Under federal law, money paid to settle a company’s actual or potential liability for a civil or criminal penalty is not deductible. But, this being taxes, the issue is complicated. The tax deduction for business expenses is broad enough to include most settlements and judgments. Unfortunately, the government rarely specifies what the tax treatment of a settlement should be, leaving enforcement to the Internal Revenue Service; the SEC is the one notable exception. A report from the Government Accountability Office suggests that tax benefits in settlements are prevalent. Examining more than $1 billion in settlements made by 34 companies, the G.A.O. found that 20 had deducted some or all of the money from their tax bills. In other words, we subsidize bad behavior.


Speaking of banks behaving badly, whatever happened to the Libor rate rigging scandal? This was supposed to be the mother of all bad bank behavior. Now there’s another wrinkle in the private Libor litigation: On Wednesday, the counties of San Diego and San Mateo, the city of Riverside and the municipal utility district of Oakland filed simultaneous antitrust complaints in three different federal courts in their home state of California. And a lawyer from the firm that filed all of the new cases is hoping more California cities and counties will join in.

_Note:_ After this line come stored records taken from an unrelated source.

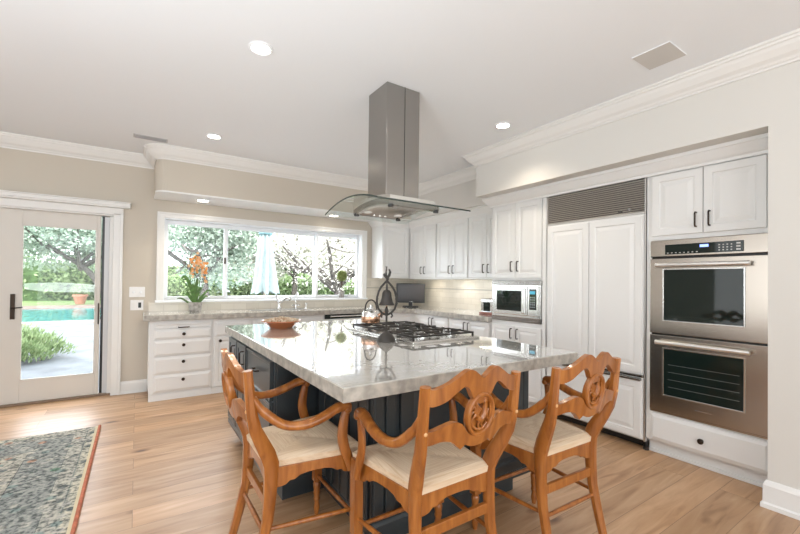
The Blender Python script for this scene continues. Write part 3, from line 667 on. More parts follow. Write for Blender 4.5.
# cooktop
ck = thing('gas_cooktop', (1.73, 2.43, IZ), 'stainless gas cooktop with black iron grates set into the island', 'cooktop')
KX0, KX1, KY0, KY1 = 1.425, 2.0, 1.975, 2.87
MB().box(KX0, KY0, IZ, KX1, KY1, IZ + .014).build('tray', STEELB, ck, bevel=.004); MB().box(KX0 + .012, KY0 + .012, IZ + .014, KX1 - .012, KY1 - .012, IZ + .016).build('burner_pan', STEELB, ck, bevel=.001)
zz = IZ + .016
for bx, by, r_ in ((1.60, 2.13, .042), (1.85, 2.13, .035), (1.73, 2.43, .055), (1.60, 2.72, .035), (1.85, 2.72, .042)):
    bb = MB().lathe([(r_ * 1.2, 0), (r_ * 1.2, .008), (r_, .010), (r_, .018)], (bx, by, zz), 20).build('burner', STEELB, ck, True)
    MB().lathe([(r_ * .85, .018), (r_ * .85, .026), (r_ * .6, .028)], (bx, by, zz), 20).build('burner_cap', IRON, bb, True)
for y0, y1 in ((KY0 + .03, 2.275), (2.285, 2.57), (2.58, KY1 - .03)):
    mb = MB(); x0, x1 = KX0 + .022, KX1 - .03 - (.05 if y0 > 2.28 and y0 < 2.5 else 0); zt = zz + .018; h_ = .012
    for X in (x0, x1 - h_): mb.box(X, y0, zt, X + h_, y1, zt + h_)
    for Y in (y0, y1 - h_): mb.box(x0, Y, zt, x1, Y + h_, zt + h_)
    for X in (x0 + (x1 - x0) * .5,): mb.box(X - .005, y0, zt, X + .005, y1, zt + h_)
    for k in (.25, .75):
        X = x0 + (x1 - x0) * k; mb.box(X - .005, y0, zt, X + .005, y0 + .09, zt + h_ + .004); mb.box(X - .005, y1 - .09, zt, X + .005, y1, zt + h_ + .004)
    ym = (y0 + y1) / 2; mb.box(x0, ym - .005, zt, x0 + .09, ym + .005, zt + h_ + .004); mb.box(x1 - .09, ym - .005, zt, x1, ym + .005, zt + h_ + .004); mb.box(x0 + (x1-x0)*.5 - .06, ym - .005, zt, x0 + (x1-x0)*.5 + .06, ym + .005, zt + h_ + .004)
    for X in (x0, x1 - h_):
        for Y in (y0, y1 - h_): mb.box(X, Y, zz, X + h_, Y + h_, zt)
    mb.build('grate', IRON, ck, bevel=.002)
for k in range(5):
    MB().lathe([(.020, 0), (.020, .006), (.016, .008), (.015, .030), (.006, .032)], (1.955, 2.21 + k * .11, zz), 16).build('knob', CHROME if k % 2 else BLACK, ck, True)

# kettle
kt = thing('tea_kettle', (1.56, 2.745, .975), 'small copper and chrome kettle on the far left burner behind the bell', 'kettle')
kc = (1.56, 2.745, .966)
MB().lathe([(.070, 0), (.075, .006), (.075, .045), (.074, .05)], kc, 28).build('base', COPPER, kt, True)
MB().lathe([(.074, .05), (.072, .068), (.060, .090), (.040, .105), (.030, .108)], kc, 28).build('body', CHROME, kt, True)
MB().lathe([(.030, .108), (.028, .114), (.012, .120), (.010, .128), (.015, .134), (.010, .142), (.002, .144)], kc, 20).build('lid', CHROME, kt, True)
MB().tube([(1.56 - .058, 2.745, 1.04)] + [(1.56 - .050 * math.cos(R(a)), 2.745, 1.085 + .060 * math.sin(R(a))) for a in range(0, 181, 20)] + [(1.56 + .058, 2.745, 1.04)], .006, 8, upv=(0, 1, 0)).build('handle', IRON, kt, True)
MB().tube([(1.60, 2.70, 1.02), (1.635, 2.66, 1.045), (1.65, 2.645, 1.065)], [.018, .012, .009], 10).build('spout', COPPER, kt, True)

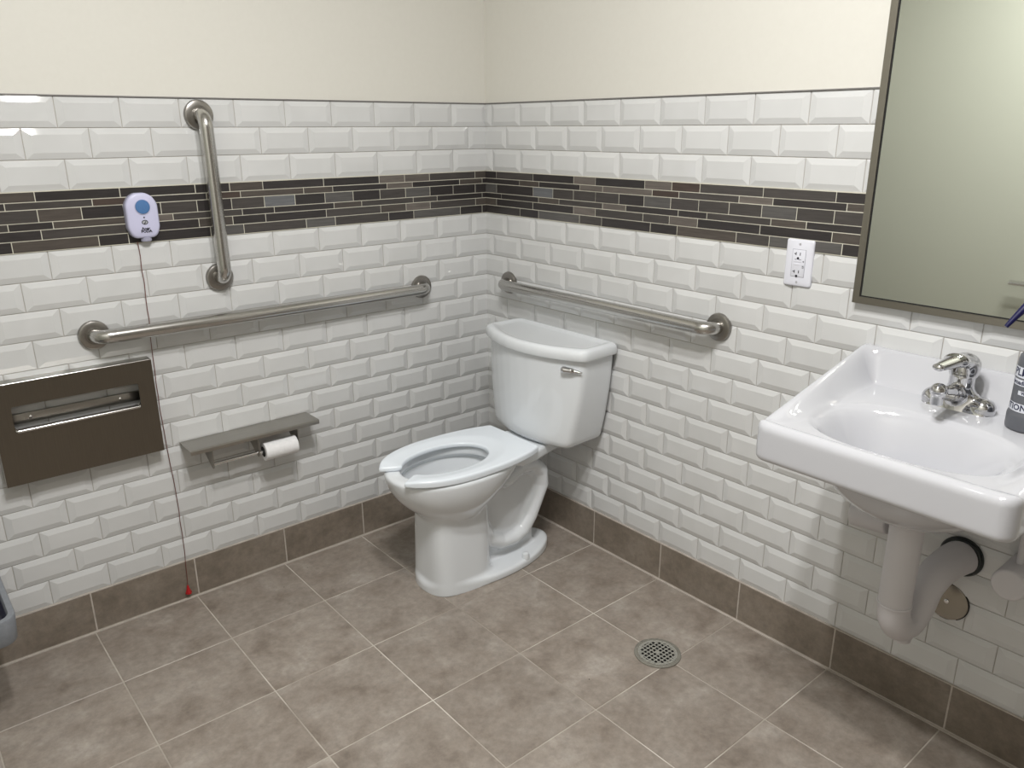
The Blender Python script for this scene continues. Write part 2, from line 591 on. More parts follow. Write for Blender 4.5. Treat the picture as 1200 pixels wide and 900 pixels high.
def subway_mesh(w, h, cut_a, cut_b):
    """bevelled tile, centred; x along the wall, -y out of the wall"""
    g = 0.0016
    w -= g; h -= g
    bv = 0.0185; bz = 0.0155
    la = 0.0016 if cut_a else bv
    lb = 0.0016 if cut_b else bv
    def ring(x0, x1, z0, z1, y):
        return [(x0, -y, z0), (x1, -y, z0), (x1, -y, z1), (x0, -y, z1)]
    R = [ring(-w / 2, w / 2, -h / 2, h / 2, 0.0005), ring(-w / 2, w / 2, -h / 2, h / 2, 0.0022),
         ring(-w / 2 + 0.0008, w / 2 - 0.0008, -h / 2 + 0.0008, h / 2 - 0.0008, 0.0030),
         ring(-w / 2 + la, w / 2 - lb, -h / 2 + bz, h / 2 - bz, 0.0074)]
    me = bpy.data.meshes.new('subway_tile')
    vsx = [p for r in R for p in r]
    fs = []
    for a in range(3):
        for k in range(4):
            j = (k + 1) % 4
            fs.append((a * 4 + k, a * 4 + j, a * 4 + 4 + j, a * 4 + 4 + k))
    fs.append((12, 13, 14, 15))
    me.from_pydata(vsx, [], fs)
    me.update()
    me.materials.append(M['subway'])
    return me

tile_cache = {}
def subway(wall, u0, u1, z0, cut_near, cut_far):
    w = round(u1 - u0, 4)
    # on the left wall local +x looks back to the corner, so near side is +x
    a, b = (cut_far, cut_near) if wall == 'L' else (cut_near, cut_far)
    key = (w, a, b)
    if key not in tile_cache:
        tile_cache[key] = subway_mesh(w, PT, a, b)
    o = bpy.data.objects.new('subway_tile', tile_cache[key])
    COL.objects.link(o)
    uc = (u0 + u1) / 2
    jx, jz, jt = random.gauss(0, 0.0016), random.gauss(0, 0.0016), random.gauss(0, 0.0006)
    if wall == 'L':
        o.location = (-uc, -0.0004 + random.gauss(0, 0.0001), z0 + PT / 2)
        o.rotation_euler = (jx, jt, jz)
        o.parent = wall_left
    else:
        o.location = (-0.0004 + random.gauss(0, 0.0001), -uc, z0 + PT / 2)
        o.rotation_euler = (jx, jt, -PI / 2 + jz)
        o.parent = wall_right

PH = {('L', 't'): [0.1516, 0.0814, 0.1491], ('R', 't'): [0.0416, 0.1222, 0.0453],
      ('L', 'b'): [0.0718, 0.1458, 0.0692, 0.1452, 0.0712, 0.1432, 0.069, 0.1422, 0.0665, 0.1415, 0.066, 0.144, 0.0665],
      ('R', 'b'): [0.1225, 0.0463, 0.1238, 0.0460, 0.1220, 0.0460, 0.1220, 0.0460, 0.1216, 0.0460, 0.1216, 0.0460, 0.1250]}
for (W, b), lst in PH.items():
    for r, ph in enumerate(lst):
        z0 = Z_TOP - (r + 1) * PT if b == 't' else Z_B - (r + 1) * PT
        u = 0.0012
        nxt = ph
        while u < LEN[W] - 0.02:
            e = min(nxt, LEN[W])
            subway(W, u, e, z0, u < 0.01 and (e - u) < 0.148, e == LEN[W] and (e - u) < 0.148)
            u = e
            nxt += Q

# dark strip of stacked glass and stone pieces
ZB = [Z_T, Z_T - 0.0253, Z_T - 0.0443, Z_T - 0.0768, Z_T - 0.0958, Z_T - 0.1212, Z_B]
STRIP = {'L': [
    ([0.0556, 0.2549, 0.3568, 0.4564, 0.659, 0.8597, 0.961, 1.0608, 1.2617, 1.4639], 'bdttkkbkkkb'),
    ([0.0231, 0.1256, 0.3266, 0.4275, 0.6288, 0.729, 0.931, 1.0312, 1.1958, 1.3333, 1.5339], 'kbktkbbrkrdk'),
    ([0.0556, 0.1552, 0.2546, 0.3556, 0.4565, 0.557, 0.658, 0.76, 0.8597, 0.9605, 1.0613, 1.1614, 1.2592, 1.3627, 1.4648], 'kkkgdkgkGdkdkkbd'),
    ([0.0241, 0.2255, 0.3257, 0.5273, 0.6282, 0.8305, 0.9308, 1.1316, 1.2165, 1.4341, 1.535], 'kkddbkkdtbkd'),
    ([0.0552, 0.2556, 0.3558, 0.4563, 0.6573, 0.8602, 0.9619, 1.0615, 1.253, 1.4645], 'bdtbdkkbkdk'),
    ([0.0251, 0.1249, 0.3258, 0.4267, 0.6271, 0.7287, 0.9311, 1.0312, 1.257, 1.3321, 1.5347], 'kkgkdgdgkkbk')],
    'R': [
    ([0.0693, 0.2694, 0.4678, 0.566, 0.7685, 0.8698, 0.9687, 1.1699, 1.3706], 'kdktktrddk'),
    ([0.1975, 0.2997, 0.4971, 0.598, 0.7984, 0.897, 1.0981, 1.2005, 1.4004], 'kbkttrdtkb'),
    ([0.0705, 0.2697, 0.3697, 0.468, 0.568, 0.6677, 0.7685, 0.869, 0.9681, 1.0689, 1.17, 1.2708, 1.3712], 'gkGdddkgdddgdd'),
    ([0.0975, 0.2977, 0.3998, 0.5992, 0.6972, 0.8982, 0.9982, 1.1999, 1.3004], 'kkbdtkkdbk'),
    ([0.0693, 0.2683, 0.4694, 0.5688, 0.7668, 0.8675, 0.9681, 1.1698, 1.3715], 'bkktddtkkb'),
    ([0.2002, 0.2982, 0.498, 0.5976, 0.7975, 0.8977, 1.0988, 1.2003, 1.4008], 'kkgdkkbdgk')]}
for W in STRIP:
    for r, (js, cs) in enumerate(STRIP[W]):
        ends = [0.0016] + js
        last = js[-1]
        extra = 'kdbgk'
        k = 0
        while last < LEN[W] - 0.02:
            last = min(last + (0.2 if k % 2 == 0 else 0.1), LEN[W])
            ends.append(last); k += 1
        cols = cs + ''.join(extra[(r + i) % 5] for i in range(len(ends)))
        for i in range(len(ends) - 1):
            u0, u1 = ends[i] + 0.0011, ends[i + 1] - 0.0011
            z1, z0 = ZB[r] - 0.0011, ZB[r + 1] + 0.0011
            bm = bmesh.new()
            bm_box(bm, -(u1 - u0) / 2, (u1 - u0) / 2, -0.0070, -0.0010, -(z1 - z0) / 2, (z1 - z0) / 2)
            me = finish(bm, 'strip_tile')
            o = link('strip_tile', me, M['strip_' + cols[i]], wall_left if W == 'L' else wall_right)
            j1, j2 = random.gauss(0, 0.002), random.gauss(0, 0.002)
            if W == 'L':
                o.location = (-(u0 + u1) / 2, random.gauss(0, 0.0002), (z0 + z1) / 2)
                o.rotation_euler = (j1, 0, j2 * 0.5)
            else:
                o.location = (random.gauss(0, 0.0002), -(u0 + u1) / 2, (z0 + z1) / 2)
                o.rotation_euler = (j1, 0, -PI / 2 + j2 * 0.5)

# thin metal edge on top of the tile, both walls
struct(box('trim_1', (-LEN['L'], 0.0, -0.0072, 0.0, Z_TOP, Z_TOP + 0.0030), M['trim_metal']))
struct(box('trim_2', (-0.0072, 0.0, -LEN['R'], -0.0072, Z_TOP, Z_TOP + 0.0030), M['trim_metal']))

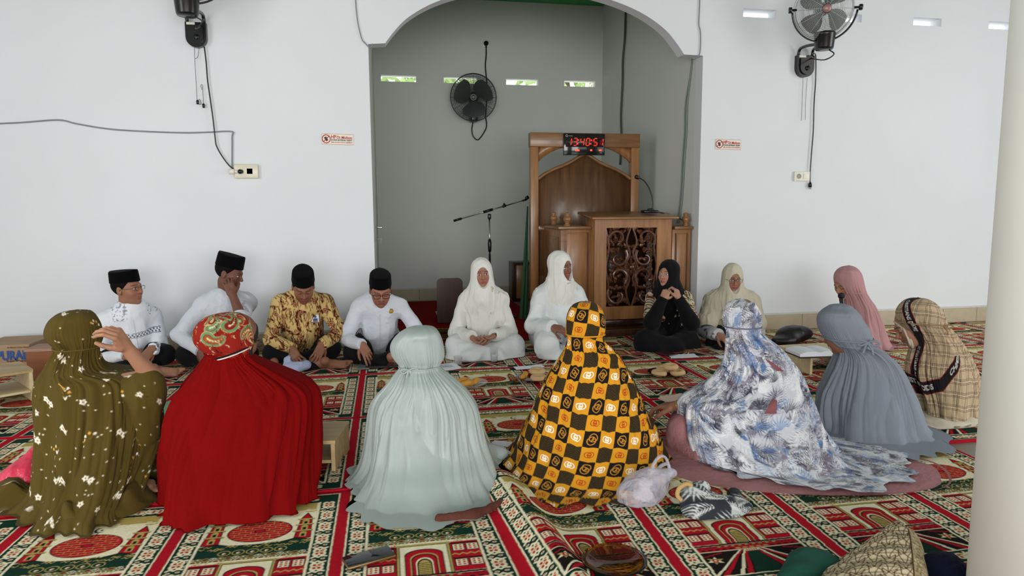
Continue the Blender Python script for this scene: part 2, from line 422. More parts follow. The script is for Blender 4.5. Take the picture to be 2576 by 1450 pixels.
def el(c, r, M=None, k=.01, op='u'):
    c = np.asarray(c, float); r = np.asarray(r, float); m = r.max()
    def f(P):
        q = P-c
        if M is not None: q = q@np.asarray(M).T
        k0 = np.sqrt(((q/r)**2).sum(1)); k1 = np.sqrt(((q/(r*r))**2).sum(1))+1e-9
        return k0*(k0-1)/k1
    return Prim(f, c-m, c+m, op, k)
def half(p, n, k=.004, op='i'):
    """keep the side behind plane through p with normal n"""
    p = np.asarray(p, float); n = nrm(n)
    return Prim(lambda P: (P-p)@n, p, p, op, k)
def evalf(prims, P, disp=None):
    P = np.asarray(P, np.float32); d = np.full(len(P), 1.0, np.float32)
    for pr in prims:
        e = pr.f(P).astype(np.float32); k = pr.k
        if pr.op == 'u':
            if k > 0: h = np.clip(.5+.5*(d-e)/k, 0, 1); d = d*(1-h)+e*h-k*h*(1-h)
            else: d = np.minimum(d, e)
        else:
            if pr.op == 's': e = -e
            if k > 0: h = np.clip(.5-.5*(d-e)/k, 0, 1); d = d*(1-h)+e*h+k*h*(1-h)
            else: d = np.maximum(d, e)
    if disp is not None: d = d+disp(P).astype(np.float32)
    return d
_E = [(0, 1), (2, 3), (4, 5), (6, 7), (0, 2), (1, 3), (4, 6), (5, 7), (0, 4), (1, 5), (2, 6), (3, 7)]
_CO = np.array([[0, 0, 0], [1, 0, 0], [0, 1, 0], [1, 1, 0], [0, 0, 1], [1, 0, 1], [0, 1, 1], [1, 1, 1]])
def solid(prims, h, disp=None, floor=None, pad=.02, B=5, colf=None):
    us = [p for p in prims if p.op == 'u']
    lo = np.min([p.lo for p in us], 0)-pad; hi = np.max([p.hi for p in us], 0)+pad
    nb = np.ceil((hi-lo)/(h*B)).astype(int)+1; n = nb*B
    g = [lo[a]+(np.arange(nb[a])+.5)*h*B-.5*h for a in range(3)]
    Cc = np.stack(np.meshgrid(*g, indexing='ij'), -1).reshape(-1, 3)
    def F(P):
        d = evalf(prims, P, disp)
        if floor is not None: d = np.maximum(d, floor-P[:, 2])
        return d
    dc = np.concatenate([F(Cc[i:i+200000]) for i in range(0, len(Cc), 200000)]).reshape(nb)
    D = np.repeat(np.repeat(np.repeat(np.where(dc > 0, 1.0, -1.0).astype(np.float32), B, 0), B, 1), B, 2)
    near = np.argwhere(np.abs(dc) < h*B*1.35+.012)
    o = np.stack(np.meshgrid(np.arange(B), np.arange(B), np.arange(B), indexing='ij'), -1).reshape(-1, 3)
    for i in range(0, len(near), 4000):
        I = (near[i:i+4000, None, :]*B+o[None]).reshape(-1, 3)
        D[I[:, 0], I[:, 1], I[:, 2]] = F((lo+I*h).astype(np.float32))
    S = D < 0
    cnt = sum(S[a:n[0]-1+a, b:n[1]-1+b, c:n[2]-1+c].astype(np.int8) for a in (0, 1) for b in (0, 1) for c in (0, 1))
    act = np.argwhere((cnt > 0) & (cnt < 8)); idx = np.full(cnt.shape, -1, np.int32)
    idx[act[:, 0], act[:, 1], act[:, 2]] = np.arange(len(act))
    cv = np.stack([D[act[:, 0]+c[0], act[:, 1]+c[1], act[:, 2]+c[2]] for c in _CO], 1)
    cv = np.clip(cv, -h*2, h*2)
    acc = np.zeros((len(act), 3)); num = np.zeros(len(act))
    for a, b in _E:
        va, vb = cv[:, a], cv[:, b]; m = (va < 0) != (vb < 0); t = np.where(m, va/(va-vb+1e-12), 0)
        acc += m[:, None]*(_CO[a]+t[:, None]*(_CO[b]-_CO[a])); num += m
    V = lo+(act+acc/num[:, None])*h
    quads = []
    for ax in range(3):
        b, c = (ax+1) % 3, (ax+2) % 3
        s0 = [slice(None)]*3; s1 = [slice(None)]*3; s0[ax] = slice(0, -1); s1[ax] = slice(1, None)
        cr = S[tuple(s0)] != S[tuple(s1)]; E = np.argwhere(cr); E = E[(E[:, b] > 0) & (E[:, c] > 0)]
        E = E[(E[:, b] < n[b]-1) & (E[:, c] < n[c]-1)]
        def cell(db, dcc):
            q = E.copy(); q[:, b] -= db; q[:, c] -= dcc; return idx[q[:, 0], q[:, 1], q[:, 2]]
        Q = np.stack([cell(1, 1), cell(0, 1), cell(0, 0), cell(1, 0)], 1)
        fl = ~S[E[:, 0], E[:, 1], E[:, 2]]; Q[fl] = Q[fl][:, ::-1]
        quads.append(Q[(Q >= 0).all(1)])
    Fq = np.concatenate(quads)
    # one light relaxation of the surface
    cnt2 = np.zeros(len(V)); sm = np.zeros_like(V)
    for k in range(4):
        np.add.at(sm, Fq[:, k], V[Fq[:, (k+1) % 4]]+V[Fq[:, (k-1) % 4]]); np.add.at(cnt2, Fq[:, k], 2)
    ok = cnt2 > 0; V[ok] = V[ok]*.5+.5*sm[ok]/cnt2[ok][:, None]
    C = colf(V) if colf else None
    return G(V, Fq, C)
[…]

The allegations in the California suits will be familiar to anyone who has followed the burgeoning Libor scandal, in which banks supposedly falsified reports of interbank borrowing rates to a British banking authority in order to improve trading positions or avoid damaging their reputations. The new complaints aren’t even the first to mine documents released by British and U.S. regulators in connection with UBS’s $1.5 billion settlement in December. And there is already a class action underway in New York, but there might be an advantage to peeling off from the New York class action and having California juries hear the case. More individual suits by municipalities that issued and invested in billions of dollars of securities with Libor-tied rates means more headaches for bank defendants.